I'll tell you why. Within the past ten or so years, we as a society have started to believe that we are as important and interesting as that life-saving doctor or that big businessman who's swimming in money and ex-wives, when in reality, we're not -- not even close. Even though I've called out the fruit stand guy and made him the culprit, we're all in the same boat -- yes, even I am.

Having a cell phone is one thing, but having one that checks email, features high-speed internet, and God knows what other potentially-pornographic applications, seems completely unnecessary. We are not important or interesting enough that we can't just wait to get home to check phone messages or e-mails, or find out the name of that actor who was in that crappy movie you saw in theaters five or six years ago, but has been in some other better movies recently, and sort of looks like a better-looking version of your gay uncle's ex-boyfriend (answer: Mark Ruffalo in View from the Top).

I remember when my family had one big, clunky computer that never worked properly, and was often blamed for my parent's distanced relationship.
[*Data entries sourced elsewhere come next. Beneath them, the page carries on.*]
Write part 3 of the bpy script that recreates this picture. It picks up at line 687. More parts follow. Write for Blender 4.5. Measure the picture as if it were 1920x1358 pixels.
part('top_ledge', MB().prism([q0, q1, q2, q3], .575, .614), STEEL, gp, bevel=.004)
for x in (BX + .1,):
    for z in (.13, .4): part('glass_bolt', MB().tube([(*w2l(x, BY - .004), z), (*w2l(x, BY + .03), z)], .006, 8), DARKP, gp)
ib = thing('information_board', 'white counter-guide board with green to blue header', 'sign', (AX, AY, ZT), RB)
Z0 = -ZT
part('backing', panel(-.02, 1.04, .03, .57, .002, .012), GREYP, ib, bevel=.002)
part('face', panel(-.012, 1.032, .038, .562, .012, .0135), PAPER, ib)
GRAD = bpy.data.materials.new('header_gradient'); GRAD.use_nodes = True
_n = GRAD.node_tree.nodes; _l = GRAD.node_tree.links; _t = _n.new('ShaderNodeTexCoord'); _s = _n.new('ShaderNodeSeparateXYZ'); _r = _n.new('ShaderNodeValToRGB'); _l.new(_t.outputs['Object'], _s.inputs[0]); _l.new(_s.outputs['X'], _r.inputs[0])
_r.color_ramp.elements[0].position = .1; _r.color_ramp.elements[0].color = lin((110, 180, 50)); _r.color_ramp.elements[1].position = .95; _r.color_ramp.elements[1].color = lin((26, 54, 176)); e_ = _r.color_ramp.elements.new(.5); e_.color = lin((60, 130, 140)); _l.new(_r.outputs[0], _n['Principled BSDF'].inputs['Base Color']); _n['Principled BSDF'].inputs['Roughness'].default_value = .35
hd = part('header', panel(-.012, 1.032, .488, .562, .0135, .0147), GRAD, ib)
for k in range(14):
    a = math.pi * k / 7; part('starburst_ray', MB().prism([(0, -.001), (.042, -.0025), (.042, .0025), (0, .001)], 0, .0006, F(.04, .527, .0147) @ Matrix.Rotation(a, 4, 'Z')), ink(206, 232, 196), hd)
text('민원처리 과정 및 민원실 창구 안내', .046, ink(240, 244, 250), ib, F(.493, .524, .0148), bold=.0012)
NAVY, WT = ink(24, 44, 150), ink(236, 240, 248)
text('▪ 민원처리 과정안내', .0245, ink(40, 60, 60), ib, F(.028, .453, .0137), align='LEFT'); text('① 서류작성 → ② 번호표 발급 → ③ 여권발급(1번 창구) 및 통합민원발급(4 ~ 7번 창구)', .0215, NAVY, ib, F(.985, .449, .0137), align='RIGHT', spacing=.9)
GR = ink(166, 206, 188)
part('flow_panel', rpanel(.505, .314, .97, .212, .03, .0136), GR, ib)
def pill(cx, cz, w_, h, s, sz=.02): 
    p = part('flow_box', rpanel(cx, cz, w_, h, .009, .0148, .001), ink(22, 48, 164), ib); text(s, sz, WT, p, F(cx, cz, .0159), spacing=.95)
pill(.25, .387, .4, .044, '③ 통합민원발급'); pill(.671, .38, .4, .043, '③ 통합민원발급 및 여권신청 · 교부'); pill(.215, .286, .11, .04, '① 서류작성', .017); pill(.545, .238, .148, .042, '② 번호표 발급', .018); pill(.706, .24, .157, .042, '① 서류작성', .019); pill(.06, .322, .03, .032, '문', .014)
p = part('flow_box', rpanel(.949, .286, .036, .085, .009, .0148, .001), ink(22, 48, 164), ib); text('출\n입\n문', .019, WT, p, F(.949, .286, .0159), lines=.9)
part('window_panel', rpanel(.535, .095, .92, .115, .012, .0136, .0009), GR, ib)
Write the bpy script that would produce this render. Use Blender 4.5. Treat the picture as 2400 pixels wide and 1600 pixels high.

Internet was reached by dial-up (which was invented by Satan), and everyone had an AOL screen name which resembled your name, favorite television show, or celebrity you'd never sleep with, followed by five or so irrelevant numbers.

Using the internet was a privilege. I would sign onto my AOL account only after my father, mother, and older brother were through with the computer. Now that I think about it, the computer was very much like a bath tub was at the turn of the century for immigrants. Anyway, after I checked my e-mail, which consisted of a mistakenly sent e-mail filled with typos from my mother and a chain letter from a pedophile, I would talk to a few friends, and then end my already short-lived internet session. That was it. There was nothing else to look at.

But those days are long gone. Now I am on the internet constantly. If I don't read 200 websites or blogs everyday, I might as well be dead -- or worse -- someone of my parent's generation. Gone are the days of few e-mails -- everyone e-mails me. It's come to the point where I need an expensive email blocker and an armed bodyguard to prevent people from sending me an e-mail.

My primary means of communication is through the internet. Sending emails and "chatting" on AIM, Google, Facebook, Twitter, and probably some adult entertainment site, have replaced using a phone. I don't talk to anyone on the phone -- I hate talking on the phone.

But here's the kicker -- I don't really mind it. While it may seem stressful to older generations, it's become a part of my daily and second-to-second routine. Even though I will still pass the fruit stand guy and exclaim, "the fruit stand guy has a nicer cell phone than I do," I'm really not too surprised anymore. In this day and age, the only surprise is if you haven't kept up.